O Código Civil subordina o exercício do direito de propriedade às suas finalidades econômicas e sociais (art. 1.228, § 1º), e introduz a noção de abuso de direito no § 2º do art. 1228; submete a propriedade privada ao interesse superior da comunidade, dispondo a respeito da desapropriação (§ 3º do art. 1.228); distingue, ainda, a propriedade do solo e do subsolo (art. 1.230 do Código Civil), como já está no art. 176 da CF.

A disciplina da posse se faz, também, que é juntamente com a propriedade formas de apropriação dos bens, estando ela, também, submetida à função social. Se o proprietário pode assumir uma postura estática, porque dispõe do título, a posse é necessariamente dinâmica, porque o possuidor deve extrair os serviços que o bem permite, caso contrário sua atuação não representa utilização efetiva do objeto. O possuidor só será tido como tal se der ao bem sua destinação econômica e social, o que implica em geração de riqueza e atende à coletividade.

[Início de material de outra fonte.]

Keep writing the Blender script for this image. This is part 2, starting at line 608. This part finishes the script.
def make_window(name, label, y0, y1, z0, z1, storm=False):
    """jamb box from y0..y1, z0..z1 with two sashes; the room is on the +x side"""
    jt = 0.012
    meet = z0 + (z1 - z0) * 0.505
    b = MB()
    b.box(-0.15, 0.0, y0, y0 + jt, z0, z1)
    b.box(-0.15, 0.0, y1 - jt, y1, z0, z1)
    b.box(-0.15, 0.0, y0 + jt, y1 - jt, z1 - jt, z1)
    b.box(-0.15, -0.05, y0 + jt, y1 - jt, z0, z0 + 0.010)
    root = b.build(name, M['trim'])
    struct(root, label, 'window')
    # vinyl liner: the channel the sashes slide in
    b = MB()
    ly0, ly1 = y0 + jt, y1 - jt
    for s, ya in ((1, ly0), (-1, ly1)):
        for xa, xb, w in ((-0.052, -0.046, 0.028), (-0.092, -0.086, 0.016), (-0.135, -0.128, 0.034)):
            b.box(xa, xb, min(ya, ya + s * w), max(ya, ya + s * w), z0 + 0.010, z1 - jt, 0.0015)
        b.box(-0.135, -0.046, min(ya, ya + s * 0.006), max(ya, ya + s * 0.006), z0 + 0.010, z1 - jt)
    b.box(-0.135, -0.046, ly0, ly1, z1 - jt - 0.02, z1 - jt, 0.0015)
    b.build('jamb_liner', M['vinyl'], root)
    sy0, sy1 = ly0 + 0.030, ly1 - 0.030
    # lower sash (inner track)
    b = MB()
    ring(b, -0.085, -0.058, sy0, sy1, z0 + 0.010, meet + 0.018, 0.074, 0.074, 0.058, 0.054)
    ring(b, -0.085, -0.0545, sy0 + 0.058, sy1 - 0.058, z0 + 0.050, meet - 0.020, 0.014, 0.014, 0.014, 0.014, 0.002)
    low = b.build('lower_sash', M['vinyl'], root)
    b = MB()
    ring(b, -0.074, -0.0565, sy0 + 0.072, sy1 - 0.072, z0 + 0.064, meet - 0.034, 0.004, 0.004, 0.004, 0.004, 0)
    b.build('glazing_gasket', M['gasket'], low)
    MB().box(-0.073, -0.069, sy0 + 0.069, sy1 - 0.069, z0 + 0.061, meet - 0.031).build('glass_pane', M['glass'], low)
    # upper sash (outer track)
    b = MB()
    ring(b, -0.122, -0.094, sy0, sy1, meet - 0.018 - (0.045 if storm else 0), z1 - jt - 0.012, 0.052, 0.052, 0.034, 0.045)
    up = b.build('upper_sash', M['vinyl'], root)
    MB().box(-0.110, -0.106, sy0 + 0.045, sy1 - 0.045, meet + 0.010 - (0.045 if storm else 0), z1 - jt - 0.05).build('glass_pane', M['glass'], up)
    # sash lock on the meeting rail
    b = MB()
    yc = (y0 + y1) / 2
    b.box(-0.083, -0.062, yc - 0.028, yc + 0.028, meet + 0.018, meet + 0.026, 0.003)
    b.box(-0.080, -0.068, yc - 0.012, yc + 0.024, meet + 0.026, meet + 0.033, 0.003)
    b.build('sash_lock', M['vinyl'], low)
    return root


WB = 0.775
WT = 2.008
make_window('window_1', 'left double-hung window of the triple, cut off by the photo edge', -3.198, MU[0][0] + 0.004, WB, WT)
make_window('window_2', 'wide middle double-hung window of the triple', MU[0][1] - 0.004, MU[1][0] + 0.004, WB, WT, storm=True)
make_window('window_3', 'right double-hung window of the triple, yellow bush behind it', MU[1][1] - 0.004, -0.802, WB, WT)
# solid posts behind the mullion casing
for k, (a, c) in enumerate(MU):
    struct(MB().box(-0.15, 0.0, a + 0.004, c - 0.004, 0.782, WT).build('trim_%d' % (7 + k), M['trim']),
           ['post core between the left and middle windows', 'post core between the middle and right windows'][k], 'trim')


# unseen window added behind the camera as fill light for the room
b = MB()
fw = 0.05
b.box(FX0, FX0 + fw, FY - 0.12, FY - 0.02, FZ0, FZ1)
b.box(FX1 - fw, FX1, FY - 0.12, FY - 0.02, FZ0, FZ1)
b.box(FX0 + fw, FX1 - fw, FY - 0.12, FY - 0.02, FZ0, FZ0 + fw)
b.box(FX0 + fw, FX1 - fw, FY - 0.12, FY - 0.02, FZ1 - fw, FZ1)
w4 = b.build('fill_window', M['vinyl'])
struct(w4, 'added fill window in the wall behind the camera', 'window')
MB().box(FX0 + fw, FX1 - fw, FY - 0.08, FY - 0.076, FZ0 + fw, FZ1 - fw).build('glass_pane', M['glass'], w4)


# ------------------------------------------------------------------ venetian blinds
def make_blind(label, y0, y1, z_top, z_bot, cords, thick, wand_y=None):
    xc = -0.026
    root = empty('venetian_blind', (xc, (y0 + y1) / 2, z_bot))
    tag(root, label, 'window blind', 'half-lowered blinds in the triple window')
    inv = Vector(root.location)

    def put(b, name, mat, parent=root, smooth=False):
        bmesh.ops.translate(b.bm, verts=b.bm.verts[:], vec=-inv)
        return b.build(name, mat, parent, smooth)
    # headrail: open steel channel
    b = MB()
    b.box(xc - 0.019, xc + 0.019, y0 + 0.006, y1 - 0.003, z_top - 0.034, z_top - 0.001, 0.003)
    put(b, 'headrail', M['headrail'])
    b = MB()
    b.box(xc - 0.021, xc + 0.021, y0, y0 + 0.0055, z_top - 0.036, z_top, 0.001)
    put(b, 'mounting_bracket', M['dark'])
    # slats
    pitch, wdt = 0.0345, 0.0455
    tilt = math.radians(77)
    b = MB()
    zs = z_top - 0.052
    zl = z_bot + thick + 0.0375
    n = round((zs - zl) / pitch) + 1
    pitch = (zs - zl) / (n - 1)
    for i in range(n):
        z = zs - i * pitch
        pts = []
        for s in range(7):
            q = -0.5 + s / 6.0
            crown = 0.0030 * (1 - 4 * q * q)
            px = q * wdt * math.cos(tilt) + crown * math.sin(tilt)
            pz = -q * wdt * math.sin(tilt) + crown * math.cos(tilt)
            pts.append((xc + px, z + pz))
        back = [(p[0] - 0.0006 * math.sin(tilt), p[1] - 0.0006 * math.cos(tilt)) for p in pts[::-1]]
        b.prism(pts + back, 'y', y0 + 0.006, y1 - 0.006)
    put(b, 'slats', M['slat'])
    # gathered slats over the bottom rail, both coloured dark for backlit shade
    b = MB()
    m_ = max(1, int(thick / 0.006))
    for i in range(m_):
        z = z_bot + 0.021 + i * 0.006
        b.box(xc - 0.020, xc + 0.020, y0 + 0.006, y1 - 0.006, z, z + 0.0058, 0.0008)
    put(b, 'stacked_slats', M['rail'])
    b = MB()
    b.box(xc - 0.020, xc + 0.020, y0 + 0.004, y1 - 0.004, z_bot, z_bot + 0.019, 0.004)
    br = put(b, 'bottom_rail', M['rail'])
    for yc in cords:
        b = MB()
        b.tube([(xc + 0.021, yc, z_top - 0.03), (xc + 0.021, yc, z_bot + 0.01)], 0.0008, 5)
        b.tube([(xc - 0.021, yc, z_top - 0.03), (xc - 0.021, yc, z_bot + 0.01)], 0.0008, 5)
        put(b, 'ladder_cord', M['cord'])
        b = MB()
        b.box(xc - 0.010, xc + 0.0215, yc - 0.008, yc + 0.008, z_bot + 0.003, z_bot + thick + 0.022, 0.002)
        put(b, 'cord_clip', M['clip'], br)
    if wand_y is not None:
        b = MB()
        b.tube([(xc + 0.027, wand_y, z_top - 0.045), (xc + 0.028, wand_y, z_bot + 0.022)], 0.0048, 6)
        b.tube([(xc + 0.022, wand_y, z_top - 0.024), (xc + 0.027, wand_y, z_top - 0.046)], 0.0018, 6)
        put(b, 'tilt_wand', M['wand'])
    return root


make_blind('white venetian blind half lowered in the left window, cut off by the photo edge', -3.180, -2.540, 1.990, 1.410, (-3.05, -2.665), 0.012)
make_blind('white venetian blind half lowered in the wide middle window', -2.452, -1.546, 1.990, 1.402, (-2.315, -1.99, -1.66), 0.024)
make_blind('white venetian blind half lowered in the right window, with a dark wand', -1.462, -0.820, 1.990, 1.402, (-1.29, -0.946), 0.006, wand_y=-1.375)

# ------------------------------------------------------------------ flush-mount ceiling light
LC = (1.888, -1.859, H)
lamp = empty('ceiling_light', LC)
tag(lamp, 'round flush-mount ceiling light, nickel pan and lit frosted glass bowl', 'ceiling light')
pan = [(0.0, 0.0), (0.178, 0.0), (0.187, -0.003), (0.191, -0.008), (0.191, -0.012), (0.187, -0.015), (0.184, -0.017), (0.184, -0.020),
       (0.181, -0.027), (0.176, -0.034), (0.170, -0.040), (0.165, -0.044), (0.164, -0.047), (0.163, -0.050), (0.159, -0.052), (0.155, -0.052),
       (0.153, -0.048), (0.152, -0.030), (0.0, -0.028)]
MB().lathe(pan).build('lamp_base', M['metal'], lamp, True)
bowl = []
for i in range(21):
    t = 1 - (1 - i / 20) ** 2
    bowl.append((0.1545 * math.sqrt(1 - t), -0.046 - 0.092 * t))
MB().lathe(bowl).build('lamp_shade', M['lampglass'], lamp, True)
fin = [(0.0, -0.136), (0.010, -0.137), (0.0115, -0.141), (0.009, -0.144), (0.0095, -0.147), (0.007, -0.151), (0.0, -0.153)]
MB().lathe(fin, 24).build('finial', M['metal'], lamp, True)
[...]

Não se deve esquecer que o Código Civil perdeu a centralidade de outros tempos, e, na sua hermenêutica, merecem destaque “os princípios constitucionais e os direitos fundamentais, os quais se impõem às relações interprivadas, aos interesses particulares, de modo a fazer prevalecer uma verdadeira “constitucionalização” do Direito Privado.” (Caio Mário da Silva Pereira, Instituições de Direito Civil, v. 1, n. 4, p.23)

Altera-se substancialmente a estrutura da propriedade, fazendo com que a função social seja o orientador do exercício dos poderes atribuídos ao dominus. A noção de função social compatibiliza o exercício do direito com a destinação social dos bens. Temos uma intervenção no exercício do direito de propriedade, não no direito em si. A propriedade privada é garantida, mas o seu exercício é voltado para o bem comum. (VIANA, Marco Aurélio S., Comentários ao Novo Código Civil. Rio, Forense, v. XVI, 4ª. Ed. p. 54, 2013. No mesmo sentido: ARAÚJO, Bárbara Almeida de. A posse dos Bens Públicos. Rio, Forense, 1ª. Ed., p. 44, 2010)

Referências Bibliográficas:

ARAÚJO, Bárbara Almeida de. A posse dos Bens Públicos. Rio, Forense, 1ª. Ed., p. 44, 2010

BEVILÁQUA, Clóvis. Direito das Coisas. 4ª ed. Rio: Forense, 1956.

FILHO, Manuel Gonçalves Ferreira apud LOPES,Teresa Ancona. Comentários à Constituição Federal de 1988, Rio: Forense, p. 146, coordenação Paulo Bonavides, Jorge Miranda e Walber de Moura Agra)

MIRANDA; Pontes de apud Caio Mário da Silva Pereira, Direito Civil – Alguns Aspectos da sua Evolução. Rio: Forense, 2001)

SOUZA, Washington. Direito Econômico e Economia Política, Belo Horizonte: Prisma Editora Cultural Ltda

VIANA, Marco Aurélio S., Código Civil Comentado – Parte Geral. Rio: Forense, 2009.
VIANA, Marco Aurélio S. Comentários ao Novo Código Civil. 4ª edição v. XVI pág. 54.Rio: Forense, 2013.